_DATA EXCERPT_
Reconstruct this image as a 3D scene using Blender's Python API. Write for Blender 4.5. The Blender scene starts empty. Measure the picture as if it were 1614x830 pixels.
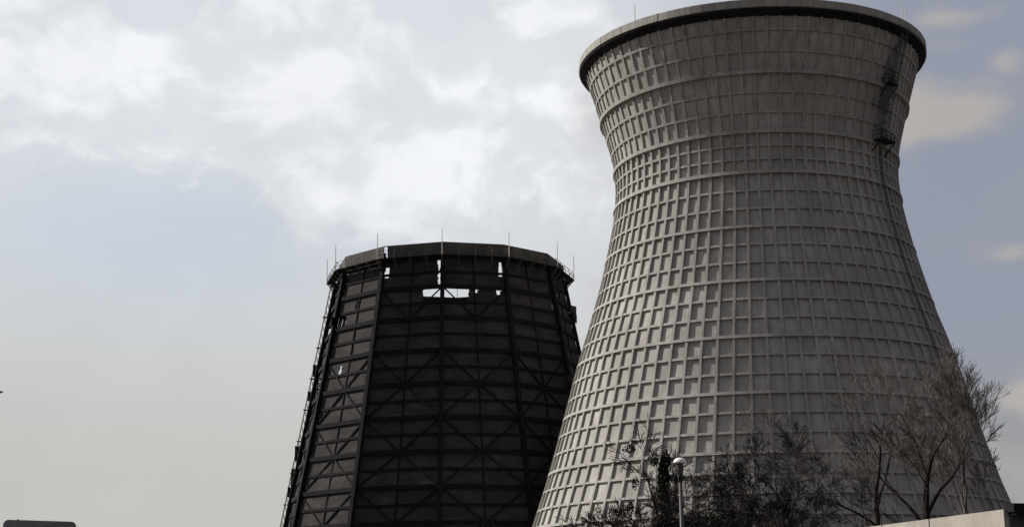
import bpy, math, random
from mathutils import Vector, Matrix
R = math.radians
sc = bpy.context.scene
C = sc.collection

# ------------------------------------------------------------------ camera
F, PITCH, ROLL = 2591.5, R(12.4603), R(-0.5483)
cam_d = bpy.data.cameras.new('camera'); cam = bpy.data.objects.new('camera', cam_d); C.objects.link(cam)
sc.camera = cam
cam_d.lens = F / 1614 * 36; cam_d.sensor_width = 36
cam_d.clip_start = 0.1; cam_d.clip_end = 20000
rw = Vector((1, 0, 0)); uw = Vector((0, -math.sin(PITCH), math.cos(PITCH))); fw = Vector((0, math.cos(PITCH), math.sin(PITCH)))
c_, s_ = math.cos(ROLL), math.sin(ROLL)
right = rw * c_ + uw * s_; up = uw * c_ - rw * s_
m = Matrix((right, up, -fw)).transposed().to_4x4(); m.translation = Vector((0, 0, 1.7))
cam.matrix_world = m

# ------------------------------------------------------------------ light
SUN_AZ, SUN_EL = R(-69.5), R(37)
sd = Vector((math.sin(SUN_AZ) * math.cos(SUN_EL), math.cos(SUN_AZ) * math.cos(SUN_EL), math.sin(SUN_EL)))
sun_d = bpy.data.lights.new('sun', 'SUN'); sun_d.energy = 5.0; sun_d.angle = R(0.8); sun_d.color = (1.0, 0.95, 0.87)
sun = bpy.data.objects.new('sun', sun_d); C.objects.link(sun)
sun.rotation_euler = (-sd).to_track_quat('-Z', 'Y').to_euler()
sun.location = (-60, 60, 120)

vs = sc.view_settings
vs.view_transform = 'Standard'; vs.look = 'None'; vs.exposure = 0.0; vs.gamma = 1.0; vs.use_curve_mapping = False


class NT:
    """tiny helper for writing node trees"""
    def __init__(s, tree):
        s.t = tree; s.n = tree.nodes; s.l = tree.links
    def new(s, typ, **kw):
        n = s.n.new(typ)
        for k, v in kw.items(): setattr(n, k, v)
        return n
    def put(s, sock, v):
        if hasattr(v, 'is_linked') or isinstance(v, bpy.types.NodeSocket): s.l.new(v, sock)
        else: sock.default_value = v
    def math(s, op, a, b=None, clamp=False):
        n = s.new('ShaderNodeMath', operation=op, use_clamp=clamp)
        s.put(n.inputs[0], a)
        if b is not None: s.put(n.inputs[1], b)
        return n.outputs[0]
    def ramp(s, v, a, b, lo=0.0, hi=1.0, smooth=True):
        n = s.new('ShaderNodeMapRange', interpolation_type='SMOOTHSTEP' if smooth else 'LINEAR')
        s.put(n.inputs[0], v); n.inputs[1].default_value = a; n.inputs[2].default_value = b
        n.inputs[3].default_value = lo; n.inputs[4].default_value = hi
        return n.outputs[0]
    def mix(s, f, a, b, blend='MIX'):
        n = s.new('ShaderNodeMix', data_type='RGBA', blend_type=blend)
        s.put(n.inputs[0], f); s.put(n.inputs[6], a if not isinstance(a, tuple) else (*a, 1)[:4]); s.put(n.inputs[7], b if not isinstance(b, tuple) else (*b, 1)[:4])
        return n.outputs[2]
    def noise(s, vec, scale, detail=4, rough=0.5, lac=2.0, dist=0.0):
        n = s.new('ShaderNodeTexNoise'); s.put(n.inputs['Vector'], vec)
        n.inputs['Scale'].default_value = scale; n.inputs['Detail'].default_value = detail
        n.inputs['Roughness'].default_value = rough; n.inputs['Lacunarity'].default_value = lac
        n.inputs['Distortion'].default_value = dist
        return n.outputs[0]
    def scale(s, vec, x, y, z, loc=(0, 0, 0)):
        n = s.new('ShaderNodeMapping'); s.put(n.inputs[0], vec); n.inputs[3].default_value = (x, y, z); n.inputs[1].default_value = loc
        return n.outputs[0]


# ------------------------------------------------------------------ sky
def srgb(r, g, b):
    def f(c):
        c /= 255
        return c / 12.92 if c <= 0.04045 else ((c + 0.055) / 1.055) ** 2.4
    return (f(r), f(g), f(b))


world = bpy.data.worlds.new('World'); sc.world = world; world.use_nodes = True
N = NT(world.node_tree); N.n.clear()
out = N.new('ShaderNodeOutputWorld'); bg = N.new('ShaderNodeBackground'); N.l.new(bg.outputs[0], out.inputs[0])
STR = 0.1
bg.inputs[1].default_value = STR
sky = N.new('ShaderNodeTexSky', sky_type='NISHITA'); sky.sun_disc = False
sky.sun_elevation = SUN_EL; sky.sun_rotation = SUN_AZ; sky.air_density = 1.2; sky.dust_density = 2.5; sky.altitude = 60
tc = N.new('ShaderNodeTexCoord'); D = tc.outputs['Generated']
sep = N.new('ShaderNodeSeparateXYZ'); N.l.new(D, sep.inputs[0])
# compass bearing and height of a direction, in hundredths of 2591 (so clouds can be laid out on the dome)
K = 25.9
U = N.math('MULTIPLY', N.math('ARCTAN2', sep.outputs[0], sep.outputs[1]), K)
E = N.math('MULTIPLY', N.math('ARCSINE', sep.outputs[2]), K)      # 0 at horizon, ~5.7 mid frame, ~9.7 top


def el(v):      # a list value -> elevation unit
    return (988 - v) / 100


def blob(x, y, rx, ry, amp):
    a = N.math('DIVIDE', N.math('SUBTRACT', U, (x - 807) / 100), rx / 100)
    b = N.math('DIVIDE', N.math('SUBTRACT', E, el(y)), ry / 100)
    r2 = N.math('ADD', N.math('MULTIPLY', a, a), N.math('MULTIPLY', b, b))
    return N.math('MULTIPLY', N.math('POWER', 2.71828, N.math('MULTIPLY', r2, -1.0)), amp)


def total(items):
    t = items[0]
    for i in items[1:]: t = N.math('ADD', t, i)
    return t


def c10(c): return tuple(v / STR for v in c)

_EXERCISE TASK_
Emit the lines of the material exactly, from its first line to the line containing "vs.view_transform = 'Standard';", inclusive; leave every picture out.

_FINAL RESULT_
Reconstruct this image as a 3D scene using Blender's Python API. Write for Blender 4.5. The Blender scene starts empty. Measure the picture as if it were 1614x830 pixels.
import bpy, math, random
from mathutils import Vector, Matrix
R = math.radians
sc = bpy.context.scene
C = sc.collection

# ------------------------------------------------------------------ camera
F, PITCH, ROLL = 2591.5, R(12.4603), R(-0.5483)
cam_d = bpy.data.cameras.new('camera'); cam = bpy.data.objects.new('camera', cam_d); C.objects.link(cam)
sc.camera = cam
cam_d.lens = F / 1614 * 36; cam_d.sensor_width = 36
cam_d.clip_start = 0.1; cam_d.clip_end = 20000
rw = Vector((1, 0, 0)); uw = Vector((0, -math.sin(PITCH), math.cos(PITCH))); fw = Vector((0, math.cos(PITCH), math.sin(PITCH)))
c_, s_ = math.cos(ROLL), math.sin(ROLL)
right = rw * c_ + uw * s_; up = uw * c_ - rw * s_
m = Matrix((right, up, -fw)).transposed().to_4x4(); m.translation = Vector((0, 0, 1.7))
cam.matrix_world = m

# ------------------------------------------------------------------ light
SUN_AZ, SUN_EL = R(-69.5), R(37)
sd = Vector((math.sin(SUN_AZ) * math.cos(SUN_EL), math.cos(SUN_AZ) * math.cos(SUN_EL), math.sin(SUN_EL)))
sun_d = bpy.data.lights.new('sun', 'SUN'); sun_d.energy = 5.0; sun_d.angle = R(0.8); sun_d.color = (1.0, 0.95, 0.87)
sun = bpy.data.objects.new('sun', sun_d); C.objects.link(sun)
sun.rotation_euler = (-sd).to_track_quat('-Z', 'Y').to_euler()
sun.location = (-60, 60, 120)

vs = sc.view_settings
vs.view_transform = 'Standard'; vs.look = 'None'; vs.exposure = 0.0; vs.gamma = 1.0; vs.use_curve_mapping = False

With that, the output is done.